Senin, 24 Juni 2013

Orang Miskin

24 Juni 2013

Tetangga saya di kampung sudah mendapat Kartu Perlindungan Sosial.
Dengan kartu ini, dia bisa datang ke kantor pos untuk mendapatkan Bantuan Langsung Sementara Masyarakat (BLSM).
Kemarin sore, dia meminta nasihat apakah sebaiknya mengambil uang itu atau tidak.
Dia ragu. Wah, ini sisi lain dari BLSM yang jarang terdengar.
“Lo, kenapa tak diambil? Itu hak orang miskin. Di Denpasar, sebagian pemegang kartu itu sudah mengambil uangnya tadi pagi,” kata saya.
Dia tampak gelisah dan memperlihatkan kartu itu kepada saya.
Dia menjelaskan, kartu itu ia peroleh tanpa sepengetahuannya dan dititipkan kepada istrinya yang tak bisa baca-tulis.
“Mungkin karena dulu saya dapat BLT dan raskin,” katanya.
BLT akronim dari Bantuan Langsung Tunai, yang diberikan pemerintah sebagai imbalan atas kenaikan harga bahan bakar minyak tahun 2009.
Adapun “raskin” dari kata “beras untuk orang miskin”, sumbangan pemerintah kepada orang-orang miskin.
“Saya sudah kapok menerima raskin, juga BLT. Malu sama tetangga,” katanya.
Tetangga saya ini tinggal di rumah hanya bersama istrinya.
Kedua anak gadisnya sudah lama menikah dan tinggal di desa lain.
Di rumahnya yang sederhana, separuh berdinding bata dan separuhnya anyaman bambu, ada televisi.
Kepala desa mendatanya sebagai “orang miskin”, bersama orang lainnya yang setara, dulu ketika ada program BLT.
Padahal suami-istri itu punya penghasilan.
Sang istri memburuh di tempat usaha pengolahan kopi luwak, suaminya bekerja serabutan.
Di kampung saya, kalau orang mau kerja kasar dan tidak gengsi menyandang predikat buruh, ia tak akan sampai kelaparan.
“Dulu, ketika saya dapat raskin dan BLT, diejek-ejek warga lain. Malah anak saya tak lagi menyumbang beras. Alasannya, sudah dapat dari pemerintah. Padahal beras raskin itu mutunya jelek, hanya layak untuk makan burung,” katanya.
“Saat ada kerja adat, saya tiba-tiba dikenai iuran, padahal sebelumnya bebas.

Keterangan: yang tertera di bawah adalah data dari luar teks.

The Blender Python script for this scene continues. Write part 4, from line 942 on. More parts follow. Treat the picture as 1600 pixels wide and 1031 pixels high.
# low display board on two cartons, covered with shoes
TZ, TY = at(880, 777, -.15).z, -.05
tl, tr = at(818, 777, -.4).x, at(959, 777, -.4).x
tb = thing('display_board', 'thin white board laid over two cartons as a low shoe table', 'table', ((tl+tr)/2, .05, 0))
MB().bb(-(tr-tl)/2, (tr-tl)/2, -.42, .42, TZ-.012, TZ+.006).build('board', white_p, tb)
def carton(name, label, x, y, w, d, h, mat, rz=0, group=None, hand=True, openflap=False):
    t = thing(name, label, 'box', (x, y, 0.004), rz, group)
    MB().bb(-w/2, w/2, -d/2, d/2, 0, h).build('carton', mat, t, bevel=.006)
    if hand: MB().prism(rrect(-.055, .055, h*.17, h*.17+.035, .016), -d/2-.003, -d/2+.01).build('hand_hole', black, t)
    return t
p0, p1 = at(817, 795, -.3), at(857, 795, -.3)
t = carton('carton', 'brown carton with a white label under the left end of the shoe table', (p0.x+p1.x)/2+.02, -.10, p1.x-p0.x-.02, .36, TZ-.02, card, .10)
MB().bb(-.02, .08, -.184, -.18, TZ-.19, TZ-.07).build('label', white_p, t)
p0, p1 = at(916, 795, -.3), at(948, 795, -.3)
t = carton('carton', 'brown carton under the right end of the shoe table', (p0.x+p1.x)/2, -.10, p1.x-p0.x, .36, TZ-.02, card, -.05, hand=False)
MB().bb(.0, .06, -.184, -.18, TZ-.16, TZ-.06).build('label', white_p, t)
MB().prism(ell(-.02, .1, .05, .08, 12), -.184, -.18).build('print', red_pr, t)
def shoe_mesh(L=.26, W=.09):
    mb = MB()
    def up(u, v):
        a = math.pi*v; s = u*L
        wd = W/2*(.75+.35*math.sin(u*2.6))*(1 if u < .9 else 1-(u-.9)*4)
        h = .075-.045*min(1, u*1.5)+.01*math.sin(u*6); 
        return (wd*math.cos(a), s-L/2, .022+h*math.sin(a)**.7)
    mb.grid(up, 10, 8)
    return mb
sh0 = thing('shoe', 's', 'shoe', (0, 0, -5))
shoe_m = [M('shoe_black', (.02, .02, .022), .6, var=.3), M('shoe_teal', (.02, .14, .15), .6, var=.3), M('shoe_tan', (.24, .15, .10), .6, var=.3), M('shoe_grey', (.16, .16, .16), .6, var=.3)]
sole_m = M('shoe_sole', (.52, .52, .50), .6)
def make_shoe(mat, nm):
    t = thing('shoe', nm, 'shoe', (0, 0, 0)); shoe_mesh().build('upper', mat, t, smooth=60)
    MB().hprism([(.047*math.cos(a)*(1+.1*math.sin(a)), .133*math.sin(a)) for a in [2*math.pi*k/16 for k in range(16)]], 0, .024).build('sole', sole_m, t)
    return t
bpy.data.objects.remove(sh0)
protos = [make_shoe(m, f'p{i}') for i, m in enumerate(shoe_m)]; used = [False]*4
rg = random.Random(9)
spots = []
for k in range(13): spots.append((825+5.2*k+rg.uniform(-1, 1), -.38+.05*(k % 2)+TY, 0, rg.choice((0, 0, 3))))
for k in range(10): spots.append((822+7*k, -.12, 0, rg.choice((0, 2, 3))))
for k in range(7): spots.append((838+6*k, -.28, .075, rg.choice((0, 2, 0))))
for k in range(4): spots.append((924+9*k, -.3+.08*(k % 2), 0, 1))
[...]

Alasan warga, kan sudah dapat gaji bulanan dari pemerintah.”
Wow, saya maklum.
Pergaulan di desa kadang aneh.
Kebersamaan tinggi.
Kalau ada orang sakit, banyak warga datang membantu.
Ada yang membawa bahan makanan, bahkan menyumbang uang.
Kalau ada “orang tak mampu”, warga menawarkan pekerjaan semampu yang dikerjakan, supaya tidak ada yang kelaparan.
Tetapi rasa iri juga tinggi.
Kalau ada yang mendapat bantuan dari luar, entah itu dari suatu yayasan atau pemerintah semacam BLT dan raskin itu, warga cuek kepada orang itu.
Si penerima bantuan bukan hanya seperti diasingkan, tapi juga malah dicibir: “Kerja, kerja”.
“Jangan mengemis, memalukan desa.”
“Ambil saja uangnya, Rp 150 ribu kan lumayan,” kata saya.
Tetangga saya tertawa nyengir.
Rupanya, ia sudah mengkalkulasi.
Untuk mengambil ke kantor pos di kota kecamatan, ongkos jalannya Rp20 ribu atau dua kali lipat kalau naik ojek.
Belum lagi makan dan minum.
Paling yang bisa dibawa pulang Rp120 ribu.
Ini untuk sebulan.
Sehari jadi Rp 4.000.
“Untuk beli minyak saja kurang, padahal menanggung malu disindir tetangga, katanya sudah jadi pegawai yang digaji bulanan,” kata tetangga saya, terkekeh.
Tiba-tiba dia punya usul bagus: “Mestinya pemerintah memberi bantuan dengan voucher pulsa, jadi tak repot mengambilnya. Terima uang tanpa kerja, kesannya beda.”
Lo, memangnya orang miskin punya handphone?
“Semua orang di desa punya HP, orang miskin apalagi kaya.”
Saya jadi ingat sebuah koran di Bali, Jumat lalu, memberitakan: 1.008 calon penerima BLSM di Kota Denpasar belum terverifikasi.
Apakah mereka malu disebut “orang miskin” atau pendataan yang salah, tak disebutkan.